Cette critique apparaît en effet justifiée surtout lorsque l’on sait que Fitzgerald a aussi hésité entre deux autres titres tout aussi étoffés : « Gold-Hatted Gatsby » (« Gatsby au chapeau d’or », une caractéristique qui aurait pu aussi donner comme traduction « L’éblouissant Gatsby ») et « The High-Bouncing Lover » (« L’amant aux bonds d’acrobate »). Dans un autre registre, il avait aussi pensé à « Trimalcion à West Egg » (son préféré a priori). Il est vrai que l’écrivain avait aussi évoqué dans sa correspondance avec son éditeur l’hypothèse d’un simple « Gatsby » de même qu’un simple « Trimalcion » avant de s’arrêter définitivement sur « The great Gatsby ».

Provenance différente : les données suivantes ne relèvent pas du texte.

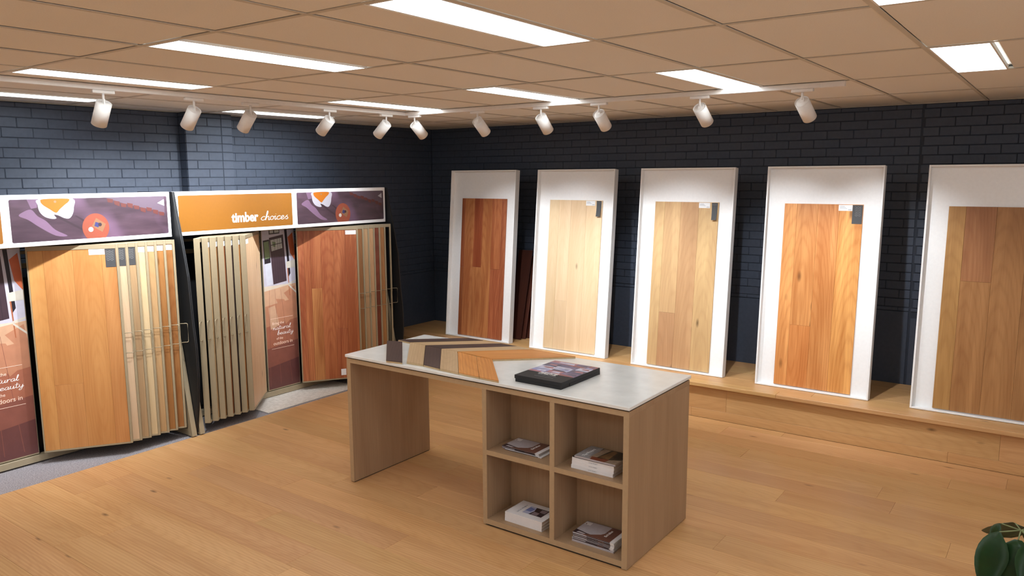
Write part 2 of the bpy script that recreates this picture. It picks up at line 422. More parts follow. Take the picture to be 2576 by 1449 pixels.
names_l = {(-3, 1): 'narrow lit ceiling panel over the purple picture sign, nearest the dark wall',
 (-1, 1): 'lit ceiling panel just room-side of the track over the big honey oak page',
 (2, 1): 'lit ceiling panel between the big front panel and the one beside the track',
 (4, 1): 'largest lit ceiling panel, cut by the top edge above the table',
 (7, 1): 'lit ceiling panel of which only a sliver shows at the upper edge of the photo',
 (-3, 3): 'narrow lit ceiling panel partly behind the third and fourth spots, over the orange sign',
 (-1, 3): 'lit ceiling panel whose end meets the corner of the two tracks',
 (2, 3): 'lit ceiling panel ending at the track above the first leaning frame',
 (4, 3): 'lit ceiling panel ending at the track above the third leaning frame',
 (7, 3): 'short square-looking lit ceiling panel beyond the end of the track'}
for (x0, x1, y0, y1) in lights:
    k = int(math.floor(x0/.6+.01)); r = int(round(y0/1.2))
    t = thing('ceiling_light', names_l.get((k, r), 'lit ceiling panel of the grid behind the camera position'), 'ceiling light', ((x0+x1)/2, (y0+y1)/2, H), group='recessed LED panels in the grid ceiling')
    a, b_ = (x1-x0)/2-.0125, (y1-y0)/2-.0125
    bm = bmesh.new()
    box(bm, -a, a, -b_, -b_+.009, -.001, .02); box(bm, -a, a, b_-.009, b_, -.001, .02); box(bm, -a, -a+.009, -b_+.009, b_-.009, -.001, .02); box(bm, a-.009, a, -b_+.009, b_-.009, -.001, .02)
    obj('frame', bm, M_lampw, t); boxo('diffuser', (-a+.009, a-.009, -b_+.009, b_-.009, .004, .007), M_panel, t)

# ------------------------------------------------------------------ lighting track and spots
TZ = 2.91
tr = thing('lighting_track', 'white L-shaped lighting track under the ceiling with a row of white spots', 'lighting track', (-.5, 4.79, H))
def tb(name, a, mat=M_lampw, bev=.002): return boxo(name, a, mat, tr, bev)
tb('track_rail', (-.021, .021, -4.9, -.02, TZ-H, -.0005)); tb('track_rail', (.02, 3.9, -.021, .021, TZ-H, -.0005))
tb('corner_joint', (-.02, .02, -.022, .02, TZ-H-.001, -.0005)); tb('end_feed', (3.9, 4.06, -.02, .02, TZ-H-.002, -.0005))
SP = [('L', 1.86, 33, 0), ('L', 2.53, 44, 0), ('L', 3.02, 45, 0), ('L', 3.83, 50, 0), ('L', 4.53, 50, 0),
      ('L', .98, 44, 0), ('L', .15, 44, 0), ('R', -.375, 50, 0), ('R', .40, 50, 0), ('R', 1.095, 46, 0), ('R', 1.665, 50, 0), ('R', 2.53, 50, .12), ('R', 3.28, 50, .2)]
lab = ['white track spot aimed steeply down, beside the dark pillar-free wall over the purple sign', 'white track spot in front of the lit brick pillar, dimmer than its neighbour',
 'white track spot overlapping the narrow lit panel above the orange sign', 'white track spot at the end of the narrow lit panel, tilted towards the wall', 'white track spot just short of the track corner, tilted to the wall of racks',
 'white track spot of the left run, first one beyond the photo edge', 'white track spot of the left run, second one beyond the photo edge',
 'bright white track spot just past the track corner, aimed at the first leaning frame', 'shaded white track spot hanging above the gap beside the first leaning frame', 'white track spot under the brightly lit stretch of track above the second frame',
 'white track spot next past the brightly lit track stretch, above the second frame edge', 'white track spot above the gap between the third and fourth leaning frames', 'white track spot nearest the end of the track, above the fourth leaning frame']
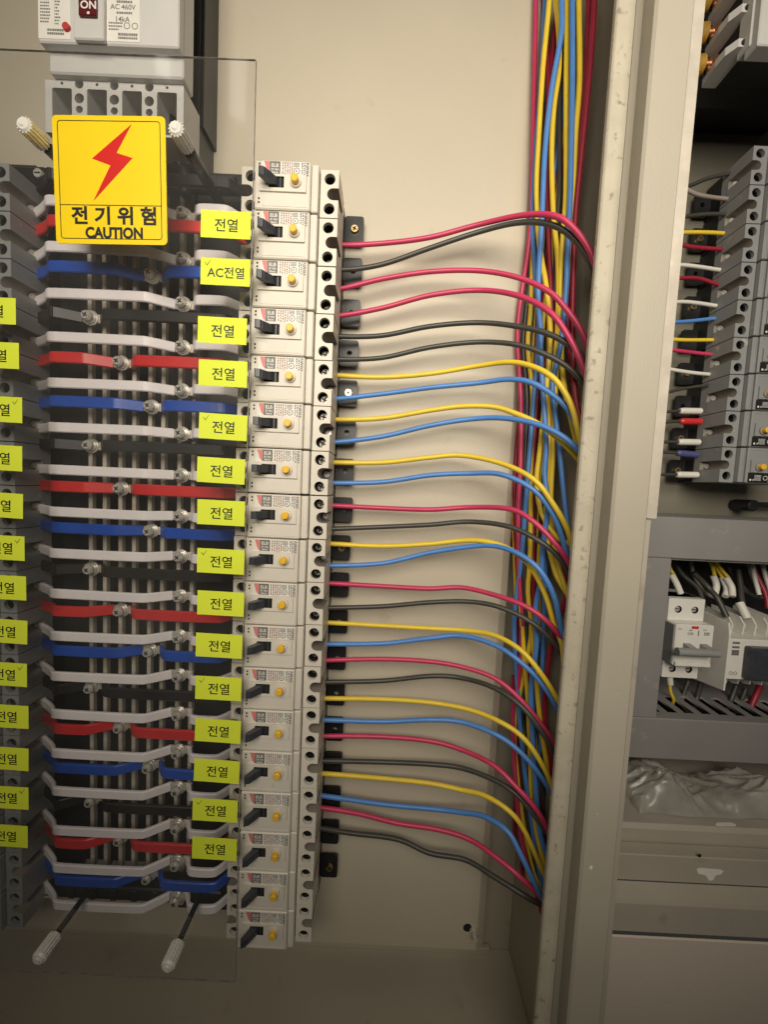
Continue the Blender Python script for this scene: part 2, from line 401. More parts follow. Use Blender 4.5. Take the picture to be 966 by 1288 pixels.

Olivia de Lamberterie a, au contraire, souligné la finesse de cette traduction dans le magazine Elle.

Gatsby le magnifique fera aussi l’objet prochainement d’une nouvelle adaptation au cinéma avec Carey Mulligan (Daisy), Leonardo DiCaprio dans le rôle-titre et Tobey Maguire, qui est le narrateur Nick Carraway, après Robert Redford et Mia Farrow en 1974. Un biopic avait aussi été annoncé avec également DiCaprio pressenti dans le rôle de l’écrivain et Keira Knightley dans celui de son épouse Zelda.